--- Start ---
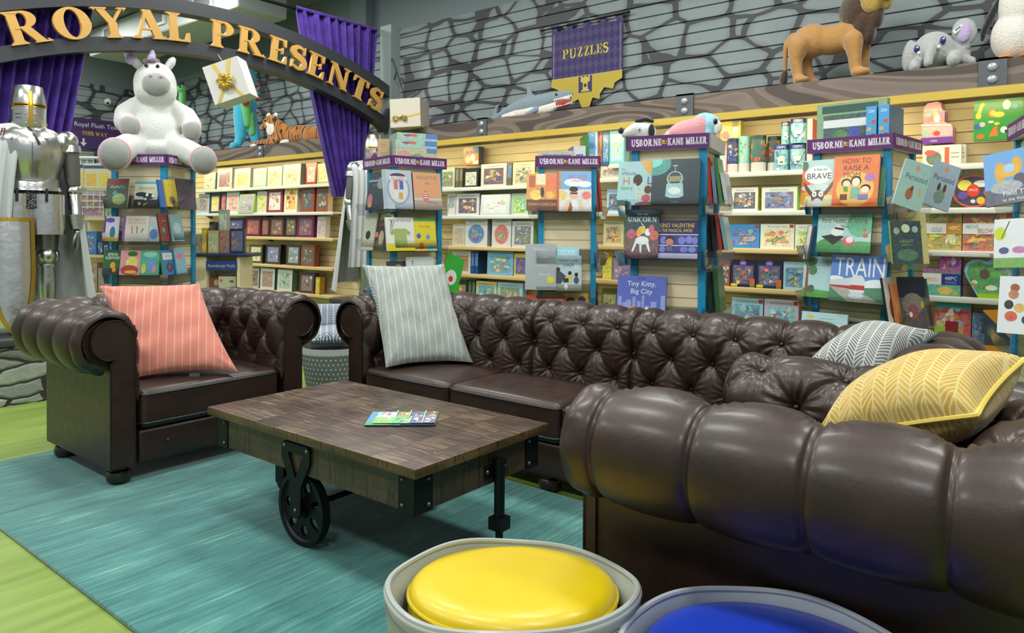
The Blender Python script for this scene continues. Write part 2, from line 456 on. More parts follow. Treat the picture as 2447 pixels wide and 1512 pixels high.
def m_wood(name, cols, along='y', plank=.14, top=False):
    m = Mat(name, .42, coat=.1); v = m.coord(); x, y, z = m.xyz(v)
    if top:
        pid = (x/plank).fl(); saw = m.noise(m.comb(x*5.0+pid*7.3, y*95, pid), 1, 3, .7); g = m.noise(m.comb(x*70, y*4+pid*3, 1.0), 1, 4, .6)
        big = m.noise(m.comb(x*3+pid*2.7, y*5, pid), 1, 3)
        seam = (x/plank).fr(); seam = (seam < .022)
        f = saw*.58+g*.08+big*.46
        c = m.ramp(f, cols); chip = m.noise(m.comb(x*40, y*14, 5.0), 1, 4, .7)
        near = ((x/plank).fr() < .06)
        c = m.mix((chip > .70)*.25, c, '#a98f74'); c = m.mix(seam*.85, c, '#1a120e')
        c = m.mix(near*(m.noise(m.comb(x*3, y*22, 9.0), 1, 3) > .70)*.8, c, '#c9b187')
        m.set('Base Color', c); m.bump(saw*.8+g*.4-seam*1.5, .55, .003)
        m.set('Roughness', saw*.3+.28)
    else:
        q = x+y
        cut = m.noise(m.comb(q*62, z*5, 0), 1, 4, .75); g = m.noise(m.comb(q*6, z*40, 1.0), 1, 3); big = m.noise(m.comb(q*4, z*6, 4.0), 1, 3)
        f = g*.35+big*.65; c = m.ramp(f, cols)
        c = m.mix((cut > .575)*.85, c, '#17110b'); m.set('Base Color', c); m.bump(cut*-1.0, .4, .004)
    return m
M_TOP = m_wood('table_top_wood', [(.41, '#1e130d'), (.52, '#37281e'), (.61, '#514031'), (.73, '#84735f')], top=True, plank=.135)
M_SKIRT = m_wood('table_skirt_wood', [(.35, '#2a1f12'), (.52, '#40321e'), (.7, '#56452b')])
M_EDGE = m_wood('table_edge_wood', [(.35, '#382a17'), (.52, '#544123'), (.7, '#6f5c38')])
M_IRON = Mat('black_iron', .45, metal=.7, base='#1d2021'); M_IRON.bump(M_IRON.noise(M_IRON.coord(), 160, 3), .15, .001)
M_BOLT = flat('bolt_steel', '#6d6d6a', .35, metal=.9)
def m_rock():
    m = Mat('stone_print', .55); v = m.coord(); x, y, z = m.xyz(v)
    q = m.comb((x+y)*.80, z*1.25, 0.0); d = m.noise(q, 2.2, 2, color=True)
    mx = m.new('Mix', data_type='VECTOR'); mx.inputs[0].default_value = .12; m.link(q, mx.inputs[4]); m.link(d, mx.inputs[5]); qv = S(m.g, mx.outputs[1])
    e = m.vor(qv, 3.5, 'DISTANCE_TO_EDGE', 'Distance', .8); c1 = m.vor(qv, 3.5, 'F1', 'Distance', .8)
    f = e-(c1-.30).mx(0)*.14
    ms = m.ramp(f, [(.0, '#000000'), (.020, '#000000'), (.029, '#ffffff')])
    n = m.noise(v, 3.0, 3); st = m.mix(n, '#748083', '#939f9f'); st = m.mix((.16-f).mx(0)*3.2, st, '#5f6a6c'); c = m.mix(ms, '#3d3e43', st)
    m.set('Base Color', c); return m
M_ROCK = m_rock()
def m_beamwood():
    m = Mat('painted_beam', .6); v = m.coord(); x, y, z = m.xyz(v)
    n = m.noise(m.comb((x+y)*.75, z*3.0, 0), 1.0, 0, .5, .6); w = (n*5.0).fr(); w2 = ((w-.5).ab()*2)
    c = m.ramp(w2, [(0, '#4f453f'), (.40, '#4f453f'), (.44, '#73665b'), (.80, '#80736a'), (.84, '#685b50')])
    m.set('Base Color', c); return m
M_BEAM = m_beamwood()
def m_maple(name, c0, c1):
    m = Mat(name, .45); v = m.coord(); x, y, z = m.xyz(v)
    g = m.noise(m.comb((x+y)*2.0, (x-y)*1.0, z*60), 1, 3); m.set('Base Color', m.mix(g, c0, c1)); return m
M_MAPLE = m_maple('maple_slat', '#dcc99c', '#eadcb4')
M_YEL = m_maple('yellow_lip', '#c9a93f', '#d8bc55')
M_PANEL = m_maple('tower_maple', '#dfceaa', '#ecdfc2')
M_EDGEW = flat('shelf_edge_maple', '#d9c08c', .45)
M_SHELFW = flat('shelf_white', '#d6dad6', .4)
M_WALL = flat('grey_wall', '#7b878c', .8)
M_CEIL = flat('ceiling_grey', '#83898a', .85)
M_WHITE = flat('white_enamel', '#d5d9d8', .4)
M_BLUEP = flat('blue_post', '#1a86b4', .4)
M_PURP = flat('purple_header', '#5a2468', .4)
M_NAVY = flat('navy_trim', '#1d2c50', .4)
def m_velvet():
    m = Mat('purple_velvet', .75, sheen=1.0); v = m.coord(); n = m.noise(v, 9, 5, .7)
    m.set('Base Color', m.ramp(n, [(.3, '#2b1560'), (.55, '#43258a'), (.75, '#5a39a6')])); m.set('Sheen Tint', (*lin('#a58be8'), 1))
    m.bump(m.noise(v, 60, 3), .3, .004); return m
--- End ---
### Objective
From the material above, reproduce everything verbatim except the pictures.

### Complete response
The Blender Python script for this scene continues. Write part 2, from line 456 on. More parts follow. Treat the picture as 2447 pixels wide and 1512 pixels high.
def m_wood(name, cols, along='y', plank=.14, top=False):
    m = Mat(name, .42, coat=.1); v = m.coord(); x, y, z = m.xyz(v)
    if top:
        pid = (x/plank).fl(); saw = m.noise(m.comb(x*5.0+pid*7.3, y*95, pid), 1, 3, .7); g = m.noise(m.comb(x*70, y*4+pid*3, 1.0), 1, 4, .6)
        big = m.noise(m.comb(x*3+pid*2.7, y*5, pid), 1, 3)
        seam = (x/plank).fr(); seam = (seam < .022)
        f = saw*.58+g*.08+big*.46
        c = m.ramp(f, cols); chip = m.noise(m.comb(x*40, y*14, 5.0), 1, 4, .7)
        near = ((x/plank).fr() < .06)
        c = m.mix((chip > .70)*.25, c, '#a98f74'); c = m.mix(seam*.85, c, '#1a120e')
        c = m.mix(near*(m.noise(m.comb(x*3, y*22, 9.0), 1, 3) > .70)*.8, c, '#c9b187')
        m.set('Base Color', c); m.bump(saw*.8+g*.4-seam*1.5, .55, .003)
        m.set('Roughness', saw*.3+.28)
    else:
        q = x+y
        cut = m.noise(m.comb(q*62, z*5, 0), 1, 4, .75); g = m.noise(m.comb(q*6, z*40, 1.0), 1, 3); big = m.noise(m.comb(q*4, z*6, 4.0), 1, 3)
        f = g*.35+big*.65; c = m.ramp(f, cols)
        c = m.mix((cut > .575)*.85, c, '#17110b'); m.set('Base Color', c); m.bump(cut*-1.0, .4, .004)
    return m
M_TOP = m_wood('table_top_wood', [(.41, '#1e130d'), (.52, '#37281e'), (.61, '#514031'), (.73, '#84735f')], top=True, plank=.135)
M_SKIRT = m_wood('table_skirt_wood', [(.35, '#2a1f12'), (.52, '#40321e'), (.7, '#56452b')])
M_EDGE = m_wood('table_edge_wood', [(.35, '#382a17'), (.52, '#544123'), (.7, '#6f5c38')])
M_IRON = Mat('black_iron', .45, metal=.7, base='#1d2021'); M_IRON.bump(M_IRON.noise(M_IRON.coord(), 160, 3), .15, .001)
M_BOLT = flat('bolt_steel', '#6d6d6a', .35, metal=.9)
def m_rock():
    m = Mat('stone_print', .55); v = m.coord(); x, y, z = m.xyz(v)
    q = m.comb((x+y)*.80, z*1.25, 0.0); d = m.noise(q, 2.2, 2, color=True)
    mx = m.new('Mix', data_type='VECTOR'); mx.inputs[0].default_value = .12; m.link(q, mx.inputs[4]); m.link(d, mx.inputs[5]); qv = S(m.g, mx.outputs[1])
    e = m.vor(qv, 3.5, 'DISTANCE_TO_EDGE', 'Distance', .8); c1 = m.vor(qv, 3.5, 'F1', 'Distance', .8)
    f = e-(c1-.30).mx(0)*.14
    ms = m.ramp(f, [(.0, '#000000'), (.020, '#000000'), (.029, '#ffffff')])
    n = m.noise(v, 3.0, 3); st = m.mix(n, '#748083', '#939f9f'); st = m.mix((.16-f).mx(0)*3.2, st, '#5f6a6c'); c = m.mix(ms, '#3d3e43', st)
    m.set('Base Color', c); return m
M_ROCK = m_rock()
def m_beamwood():
    m = Mat('painted_beam', .6); v = m.coord(); x, y, z = m.xyz(v)
    n = m.noise(m.comb((x+y)*.75, z*3.0, 0), 1.0, 0, .5, .6); w = (n*5.0).fr(); w2 = ((w-.5).ab()*2)
    c = m.ramp(w2, [(0, '#4f453f'), (.40, '#4f453f'), (.44, '#73665b'), (.80, '#80736a'), (.84, '#685b50')])
    m.set('Base Color', c); return m
M_BEAM = m_beamwood()
def m_maple(name, c0, c1):
    m = Mat(name, .45); v = m.coord(); x, y, z = m.xyz(v)
    g = m.noise(m.comb((x+y)*2.0, (x-y)*1.0, z*60), 1, 3); m.set('Base Color', m.mix(g, c0, c1)); return m
M_MAPLE = m_maple('maple_slat', '#dcc99c', '#eadcb4')
M_YEL = m_maple('yellow_lip', '#c9a93f', '#d8bc55')
M_PANEL = m_maple('tower_maple', '#dfceaa', '#ecdfc2')
M_EDGEW = flat('shelf_edge_maple', '#d9c08c', .45)
M_SHELFW = flat('shelf_white', '#d6dad6', .4)
M_WALL = flat('grey_wall', '#7b878c', .8)
M_CEIL = flat('ceiling_grey', '#83898a', .85)
M_WHITE = flat('white_enamel', '#d5d9d8', .4)
M_BLUEP = flat('blue_post', '#1a86b4', .4)
M_PURP = flat('purple_header', '#5a2468', .4)
M_NAVY = flat('navy_trim', '#1d2c50', .4)
def m_velvet():
    m = Mat('purple_velvet', .75, sheen=1.0); v = m.coord(); n = m.noise(v, 9, 5, .7)
    m.set('Base Color', m.ramp(n, [(.3, '#2b1560'), (.55, '#43258a'), (.75, '#5a39a6')])); m.set('Sheen Tint', (*lin('#a58be8'), 1))
    m.bump(m.noise(v, 60, 3), .3, .004); return m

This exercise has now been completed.